Anyone will tell you that IB is a grind. That said, the experience is unmatched. From day one you are forced to figure out any number of things and then execute on them. My excel and dynamic modelling skills went from 0 to 100 really quick. I loved getting to work directly with Management teams and learn everything about their business to help them through transactions. I also had the pleasure of working with a tight-knit, extremely impressive group of people who were supportive and caring. That being said, I never expected to stay in IB long.

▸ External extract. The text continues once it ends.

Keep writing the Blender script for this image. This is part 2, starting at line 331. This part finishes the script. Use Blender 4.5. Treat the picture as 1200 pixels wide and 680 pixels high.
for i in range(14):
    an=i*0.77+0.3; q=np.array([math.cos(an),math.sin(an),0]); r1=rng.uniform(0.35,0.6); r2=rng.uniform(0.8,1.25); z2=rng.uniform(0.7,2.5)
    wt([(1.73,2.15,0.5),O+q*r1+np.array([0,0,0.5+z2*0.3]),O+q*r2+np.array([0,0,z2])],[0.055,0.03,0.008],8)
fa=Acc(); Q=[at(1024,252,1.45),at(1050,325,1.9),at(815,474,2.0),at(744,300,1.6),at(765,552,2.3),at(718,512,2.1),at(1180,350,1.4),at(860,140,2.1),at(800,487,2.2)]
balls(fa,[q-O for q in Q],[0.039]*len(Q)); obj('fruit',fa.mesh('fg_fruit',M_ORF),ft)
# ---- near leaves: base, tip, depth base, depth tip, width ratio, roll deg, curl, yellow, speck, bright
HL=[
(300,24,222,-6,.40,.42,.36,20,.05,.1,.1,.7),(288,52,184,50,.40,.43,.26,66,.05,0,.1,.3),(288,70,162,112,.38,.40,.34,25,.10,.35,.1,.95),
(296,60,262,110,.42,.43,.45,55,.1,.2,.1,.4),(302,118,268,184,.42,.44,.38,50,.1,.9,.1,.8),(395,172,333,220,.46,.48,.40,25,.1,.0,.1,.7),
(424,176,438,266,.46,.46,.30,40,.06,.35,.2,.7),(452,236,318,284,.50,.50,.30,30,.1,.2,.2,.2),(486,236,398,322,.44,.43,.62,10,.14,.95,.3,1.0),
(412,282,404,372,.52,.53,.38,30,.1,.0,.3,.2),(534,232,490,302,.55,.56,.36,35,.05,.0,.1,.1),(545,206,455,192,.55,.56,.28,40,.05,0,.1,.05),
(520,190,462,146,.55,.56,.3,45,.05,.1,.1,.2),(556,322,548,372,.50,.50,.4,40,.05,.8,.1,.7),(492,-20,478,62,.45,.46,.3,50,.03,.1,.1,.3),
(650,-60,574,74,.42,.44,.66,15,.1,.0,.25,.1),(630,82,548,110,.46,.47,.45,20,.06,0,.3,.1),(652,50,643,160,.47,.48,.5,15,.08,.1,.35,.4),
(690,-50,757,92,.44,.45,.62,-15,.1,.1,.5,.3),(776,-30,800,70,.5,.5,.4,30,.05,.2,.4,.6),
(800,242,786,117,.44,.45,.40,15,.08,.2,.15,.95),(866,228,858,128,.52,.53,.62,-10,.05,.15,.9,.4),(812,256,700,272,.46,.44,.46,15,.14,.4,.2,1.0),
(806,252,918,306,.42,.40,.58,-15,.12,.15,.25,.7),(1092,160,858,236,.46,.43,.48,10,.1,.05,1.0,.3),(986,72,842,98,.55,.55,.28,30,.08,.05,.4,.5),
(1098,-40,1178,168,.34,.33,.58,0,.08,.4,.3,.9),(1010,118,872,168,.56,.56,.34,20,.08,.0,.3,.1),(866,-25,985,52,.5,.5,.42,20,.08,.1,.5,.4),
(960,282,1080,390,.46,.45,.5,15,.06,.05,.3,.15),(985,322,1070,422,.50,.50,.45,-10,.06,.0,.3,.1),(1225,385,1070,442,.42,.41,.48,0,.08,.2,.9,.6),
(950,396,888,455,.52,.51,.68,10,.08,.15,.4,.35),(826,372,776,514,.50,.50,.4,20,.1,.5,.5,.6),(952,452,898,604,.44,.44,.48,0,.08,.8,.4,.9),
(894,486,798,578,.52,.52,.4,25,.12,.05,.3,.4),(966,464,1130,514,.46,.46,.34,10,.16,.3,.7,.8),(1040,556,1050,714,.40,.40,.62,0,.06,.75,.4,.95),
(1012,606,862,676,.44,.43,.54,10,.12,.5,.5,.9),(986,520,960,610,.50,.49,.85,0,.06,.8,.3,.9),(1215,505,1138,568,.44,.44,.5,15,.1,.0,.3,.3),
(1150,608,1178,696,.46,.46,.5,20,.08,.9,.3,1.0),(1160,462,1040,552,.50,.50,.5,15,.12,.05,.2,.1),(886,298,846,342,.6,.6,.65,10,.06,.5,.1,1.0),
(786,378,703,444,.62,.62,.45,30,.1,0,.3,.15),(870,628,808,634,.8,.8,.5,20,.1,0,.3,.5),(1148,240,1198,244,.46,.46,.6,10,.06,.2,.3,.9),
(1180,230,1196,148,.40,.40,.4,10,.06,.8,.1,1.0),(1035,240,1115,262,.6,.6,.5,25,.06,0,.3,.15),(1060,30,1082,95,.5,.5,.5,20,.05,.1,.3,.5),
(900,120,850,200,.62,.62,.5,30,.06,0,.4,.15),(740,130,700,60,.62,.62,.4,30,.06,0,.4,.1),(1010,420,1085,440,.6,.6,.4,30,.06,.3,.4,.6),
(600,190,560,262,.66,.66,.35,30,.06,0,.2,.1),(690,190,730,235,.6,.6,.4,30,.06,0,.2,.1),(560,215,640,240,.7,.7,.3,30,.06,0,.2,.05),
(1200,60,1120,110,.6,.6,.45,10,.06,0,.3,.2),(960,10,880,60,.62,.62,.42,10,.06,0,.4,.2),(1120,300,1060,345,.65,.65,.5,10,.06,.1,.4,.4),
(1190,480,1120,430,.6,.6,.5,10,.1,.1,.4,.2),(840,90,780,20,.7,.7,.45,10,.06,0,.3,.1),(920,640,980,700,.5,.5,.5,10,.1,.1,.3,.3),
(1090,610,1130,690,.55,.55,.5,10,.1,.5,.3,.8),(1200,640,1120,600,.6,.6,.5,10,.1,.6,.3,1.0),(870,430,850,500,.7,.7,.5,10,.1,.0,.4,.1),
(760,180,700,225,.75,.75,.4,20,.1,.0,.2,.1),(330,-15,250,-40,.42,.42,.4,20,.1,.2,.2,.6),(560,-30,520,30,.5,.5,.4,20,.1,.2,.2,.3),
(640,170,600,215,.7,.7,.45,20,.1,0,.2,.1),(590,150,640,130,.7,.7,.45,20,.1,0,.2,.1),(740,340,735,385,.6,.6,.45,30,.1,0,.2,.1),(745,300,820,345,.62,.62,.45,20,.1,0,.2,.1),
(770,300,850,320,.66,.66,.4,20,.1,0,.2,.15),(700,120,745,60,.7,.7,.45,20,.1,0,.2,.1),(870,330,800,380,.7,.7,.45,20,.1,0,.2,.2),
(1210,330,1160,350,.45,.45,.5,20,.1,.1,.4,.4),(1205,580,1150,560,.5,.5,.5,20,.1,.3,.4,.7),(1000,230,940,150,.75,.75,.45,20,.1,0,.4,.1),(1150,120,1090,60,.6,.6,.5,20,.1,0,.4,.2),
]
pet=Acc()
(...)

In college, you are taught to learn that A + B = C and then you rinse and repeat that for the test. In IB, you are told that you need to do C and you must figure out how to put together A + B to get you there. The best analysts in IB are able to learn very quickly, figure out how to do stuff they've never learned (Google, Investopedia, find precedent resources) and use critical reasoning to get to the output requested by your Associate / VP. If you want top bucket then you're not only executing on what you're told to do, but you're looking at the client ask in a big picture way and laying out the slides / analyses that you should present to the client and then also executing on it (essentially doing your Associate's job). Another underrated skill is writing well. A large amount of the job is synthesizing research and communicating that research succinctly. Of course you also need to know finance, modeling, excel, accounting and overall be detail-oriented and hardworking too.

 

I’m a non target kid going into bb ft with hopes of recruiting to the buyside. How much weight were factors such as gpa, group, test scores and school have when getting past head hunter screenings?